Less than two years ago, Iraq launched one of the largest oil field auctions in the history of the petroleum industry. Amid red carpets and television cameras, top executives from the world's major energy giants - from Beijing to Houston, from Amsterdam to Kuala Lumpur - flew to Baghdad to take their seats at the live event, hoping to win a concession. On offer were some of the richest and potentially most fertile fields in the world, in a country that could one day emerge as the largest reserves holder in the world.
When the sealed envelopes were opened by the then oil minister Dr Hussein al Shahristani live on state TV, the winners were mostly Asian and European firms. Iraqi officials proclaimed wildly ambitious oil production targets - 12 million barrels per day by the year 2016, surpassing even Saudi Arabia as the world's largest producer.
They also demonstrated negotiating prowess, squeezing the energy majors into less favourable technical service agreements and low per barrel rates.
A who's who of energy giants from Royal Dutch Shell to BP to Exxon Mobil, as well as emerging Asian and Russian giants such as Petronas (Malaysia), CNPC (China), and Lukoil (Russia), entered the Iraqi oil arena. Iraqi officials thumped their chests, predicting hundreds of billions of dollars would soon flow into Iraqi coffers every year, tripling, even quadrupling the size of Iraq's economy in less than a decade.
That December day provided a moment of hope for a nation battered by years of debilitating sanctions, Saddam-era mismanagement and political violence and three devastating wars in three decades, including a raging insurgency and near civil war in the aftermath of the 2003 US invasion.
Today, results are trickling in. Oil production has ticked up to 2.7 million barrels per day, up from 2.4 million in 2009. The International Energy Agency, meanwhile, estimates Iraq could produce about 3.7 million barrels per day by 2015.

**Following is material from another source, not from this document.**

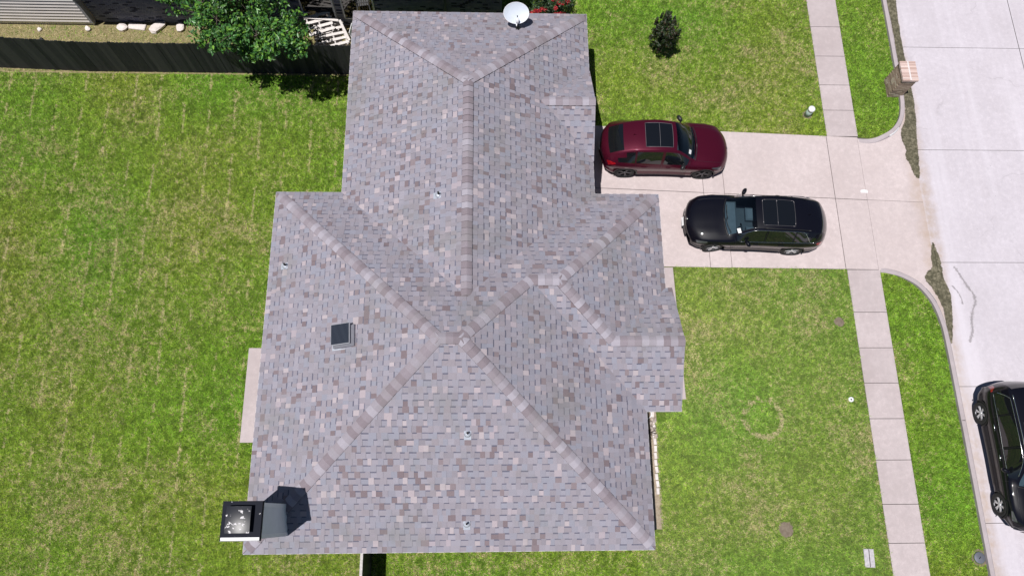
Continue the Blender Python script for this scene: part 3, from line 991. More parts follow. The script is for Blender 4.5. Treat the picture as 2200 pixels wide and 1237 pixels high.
m = MB(); m.lathe([(.05, -.02), (.06, .02), (.06, .10), (.045, .13)], 16, Matrix.Translation(arm_end) @ Matrix.Rotation(R(-25), 4, 'X')); m.build('receiver', M['white_plastic'], dish)

# ------------------------------------------------------------------ fences
FC = [(0.018, 0.019, 0.022), (0.024, 0.024, 0.028), (0.030, 0.030, 0.034), (0.014, 0.015, 0.018), (0.040, 0.039, 0.042)]


def picket_meshes(h, w):
    out = []
    for c in FC:
        m = MB(); d = .02
        pts = [(-w / 2, 0), (w / 2, 0), (w / 2, h - .03), (w / 2 - .03, h), (-w / 2 + .03, h), (-w / 2, h - .03)]
        m.face([(x, -d / 2, z) for x, z in pts], c); m.face([(x, d / 2, z) for x, z in reversed(pts)], c)
        for i in range(6):
            a, b = pts[i], pts[(i + 1) % 6]; m.face([(a[0], d / 2, a[1]), (b[0], d / 2, b[1]), (b[0], -d / 2, b[1]), (a[0], -d / 2, a[1])][::-1], c)
        out.append(m.data('picket', M['fence']))
    return out


fence = empty('wooden_fence', (-12, 16.08, 0))
tag(fence, 'long dark stained picket fence closing the back lawn below the tree', 'fence')
pk = picket_meshes(1.80, .1395)
x = -21.5
while x < -4.45:
    yy = 16.08 if x > -14.9 else 16.08 + (-14.9 - x) * 0.035
    hx = 1.0 if x > -14 else 1.0 + min(.07, (-14 - x) * .022)
    o = link('picket', pk[int(rng.integers(5))], fence)
    o.location = (x + 12, yy - 16.08 + rng.normal(0, .004), 0.01); o.scale = (1, 1, hx + rng.normal(0, .006)); o.rotation_euler = (0, rng.normal(0, .002), rng.normal(0, .03))
    x += .1405
for zz in (.35, 1.0, 1.6):
    m = MB(); m.box(-2.8, 7.5, .02, .06, zz, zz + .09, None, FC[1]); m.build('rail', M['fence'], fence)
for k in range(8):
    m = MB(); m.box(-.045, .045, .062, .15, 0, 1.55, None, FC[1]); o = m.build('post', M['fence'], fence); o.location = (-8.4 + k * 2.25, .0 if k > 2 else .2, 0)

sfence = empty('wooden_fence', (-3.57, -2.3, 0))
tag(sfence, 'short dark fence with pale top running south from the house wall', 'fence')
pk2 = picket_meshes(1.78, .138)
y = -4.6
while y < -0.56:
    o = link('picket', pk2[int(rng.integers(5))], sfence); o.location = (0.02, y + 2.3, 0.01); o.rotation_euler = (0, 0, R(90) + rng.normal(0, .02)); y += .143
m = MB(); m.bevbox(-.045, .035, -2.4, 1.75, 1.80, 1.83, .004); m.build('cap_rail', M['grey_wood'], sfence)
for zz in (.35, 1.5):
    m = MB(); m.box(-.05, .008, -2.4, 1.75, zz, zz + .09, None, FC[1]); m.build('rail', M['fence'], sfence)

# ------------------------------------------------------------------ neighbour's house beyond the fence
nb = empty('neighbour_house', (-7, 18.3, 0))
tag(nb, 'dark brick house wall with beige siding bay behind the back fence', 'house')
BY = 18.27
m = MB(); m.box(-14.95 + 7, .60 + 7, BY - 18.3 + .012, 9.7, 0, 2.75)
wallo = m.build('wall', M['mortar'], nb)
WIN = [(-9.9, -8.7, .55, 2.2), (-6.95, -5.72, .42, 2.2), (-5.42, -4.2, .42, 2.2)]
BC = [(0.21, 0.225, 0.30), (0.18, 0.19, 0.27), (0.25, 0.26, 0.33), (0.05, 0.055, 0.09), (0.20, 0.205, 0.27)]
bs = MB(); z = .02; r_ = 0
while z < 2.70:
    x = -14.93 + (.105 if r_ % 2 else 0)
    while x < .58:
        w_ = min(.203, .59 - x)
        if not any(a - .06 < x + .1 < b + .06 and c - .05 < z + .03 < d for a, b, c, d in WIN):
            c = BC[int(rng.choice(5, p=[.3, .25, .2, .12, .13]))]
            dd = rng.uniform(0, .003)
            bs.box(x + 7, x + 7 + w_, BY - 18.3 - .006 - dd, BY - 18.3 + .02, z, z + .065, None, c)
        x += .213
    z += .075; r_ += 1
o = bs.build('brick_field', M['brick_v'], wallo); o['kind'] = 'stuff'
for a, b, c, d in WIN:
    m = MB(); y0 = BY - 18.3
    fw = .05
    m.box(a + 7, a + 7 + fw, y0 - .03, y0 + .03, c, d); m.box(b + 7 - fw, b + 7, y0 - .03, y0 + .03, c, d); m.box(a + 7 + fw, b + 7 - fw, y0 - .03, y0 + .03, c, c + fw); m.box(a + 7 + fw, b + 7 - fw, y0 - .03, y0 + .03, d - fw, d)
    wo = m.build('window', M['white_paint'], nb)
    m = MB(); m.box(a + 7 + fw, b + 7 - fw, y0 - .008, y0 + .008, c + fw, d - fw); m.build('pane', M['dark_glass'], wo)
m = MB(); m.box(-1.55 + 7, -1.49 + 7, -.10, -.035, .25, 2.7); m.build('downspout', M['steel_dark'], nb)
# eave and roof: overhang shades the brick wall
m = MB()
m.face([(-15.35 + 7, -.56, 2.62), (1.1 + 7, -.56, 2.62), (1.1 + 7, 5.5, 5.4), (-15.35 + 7, 5.5, 5.4)]); m.face([(-15.35 + 7, -.56, 2.60), (-15.35 + 7, .3, 2.60), (1.1 + 7, .3, 2.60), (1.1 + 7, -.56, 2.60)])
m.box(-15.35 + 7, 1.1 + 7, -.60, -.561, 2.45, 2.64); m.face([(-15.35 + 7, 5.5, 5.4), (1.1 + 7, 5.5, 5.4), (1.1 + 7, 11, 2.7), (-15.35 + 7, 11, 2.7)])
m.build('roof', simple('neighbour_roof', (.22, .21, .24), .95, var=.3, scale=12), nb)
# beige siding bay
m = MB(); m.box(-22 + 7, -15.02 + 7, -.19, 3.0, .22, 5.2); bay = m.build('siding_bay', M['siding_beige'], nb)
m = MB(); Lb = 3.44; o1, o2 = .004, .048
m.mesh([(-Lb, -o2 + .02, 0), (Lb, -o2 + .02, 0), (Lb, -o2, 0), (-Lb, -o2, 0), (-Lb, -o1, .185), (Lb, -o1, .185), (Lb, -o1 + .02, .185), (-Lb, -o1 + .02, .185)], [(0, 3, 2, 1), (3, 4, 5, 2), (4, 7, 6, 5), (0, 7, 4, 3), (1, 2, 5, 6)])
me = m.data('siding_board', M['siding_beige'])
for k in range(28):
    o = link('siding_board', me, bay); o.location = (-11.52, -.195, .26 + k * .17)
m = MB(); m.box(-8.09, -7.985, -.245, -.05, .2, 5.2); m.build('corner_board', simple('grey_trim', (.30, .31, .35), .6), bay)
m = MB(); m.box(-22 + 7, -15.03 + 7, -.165, 3.0, 0, .218); m.build('foundation', simple('foundation', (.84, .81, .82), .9, var=.15, scale=5), nb)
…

Though Iraq will fall far short of its ambitious (some might say unrealistic) target of 12 million barrels by 2016, even if they made it halfway there by the end of this decade it would represent a significant achievement.
This does not even include production in the semiautonomous Kurdish north, which has hit nearly 200,000 daily barrels, according to the Iraq Oil Report news service. This could reach one million within four years.
The question on many Iraqi minds, however, is this: will Iraq's growing oil wealth provide a foundation for achieving the country's massively unrealised potential?
While some analysts still trot out the fashionable "oil curse" argument, suggesting that oil wealth actually slows development and promotes corruption, this thesis is too trite.
Oil wealth does not inherently promote corruption, uneven growth and mismanagement. The more serious ailment is the "weak institutions curse".
Iraq has shown many signs of this affliction. Transparency International, the global corruption watchdog, ranks Iraq among the most corrupt places to do business on earth. The World Bank's annual Doing Business Index, which tracks the ease of doing business in countries around the world, ranks Iraq number 166 - out of 183 countries - behind Equatorial Guinea and Angola, and just ahead of Afghanistan and Cameroon.
And yesterday, Iraq's parliament speaker told al Jazeera that some US$18.7 billion (Dh68.6billion) of Iraqi reconstruction funds - airlifted from the United States for distribution for reconstruction projects - has largely gone missing.
Will Iraq become a kleptocratic oil state that offers the veneer of growth, but fails to diversify its economy and to advance its citizens' educational development while developing a political culture of oil-driven patronage? Or will it use oil revenues to build an investment fund for future generations, dramatically expand infrastructure and education spending, offer incentives to non-oil manufacturers and create a private-sector-friendly environment that can unleash the talents of Iraqis and attract foreign investment?
For ordinary Iraqis in central and southern Iraq suffering from routine electricity blackouts, high rates of unemployment and rampant corruption, their own version of the Arab Spring protests asked less exalted questions: why are there no jobs? No electricity? No government transparency?
Few countries can afford the "weak institutions curse", especially Iraq, because it is also afflicted with the "insecurity curse". With some 95 per cent of its revenues coming from oil exports, Iraq can hardly afford a serious insurgency or a robust terror threat that could halt production or exports with a single bomb. Over the past few months, al Qa'eda in Iraq has stepped up its attacks on oil refineries and export hubs.
While purple fingers and hotly contested Iraqi elections capture the headlines, bread and butter items like electricity supply animate ordinary Iraqis.
One of the reasons the semi-autonomous Kurdish north is seen as a success is its ability to perform that most basic of government functions: keeping the lights on. Through private sector partnerships, the Kurdish north went from three hours of electricity in 2003 to some 20 hours a day today.
For 2011, oil revenues have brought in some $34.1 billion to the Iraqi state, according to the Iraq Oil Report. This is no small sum. Such a windfall could be a launching pad for growth and prosperity - or simply a patronage pie to be exploited by politicians.
At critical moments in a nation's history, they make choices. Those choices - more than external factors or foreign conspiracies - determine their fate. This moment has come for Iraq.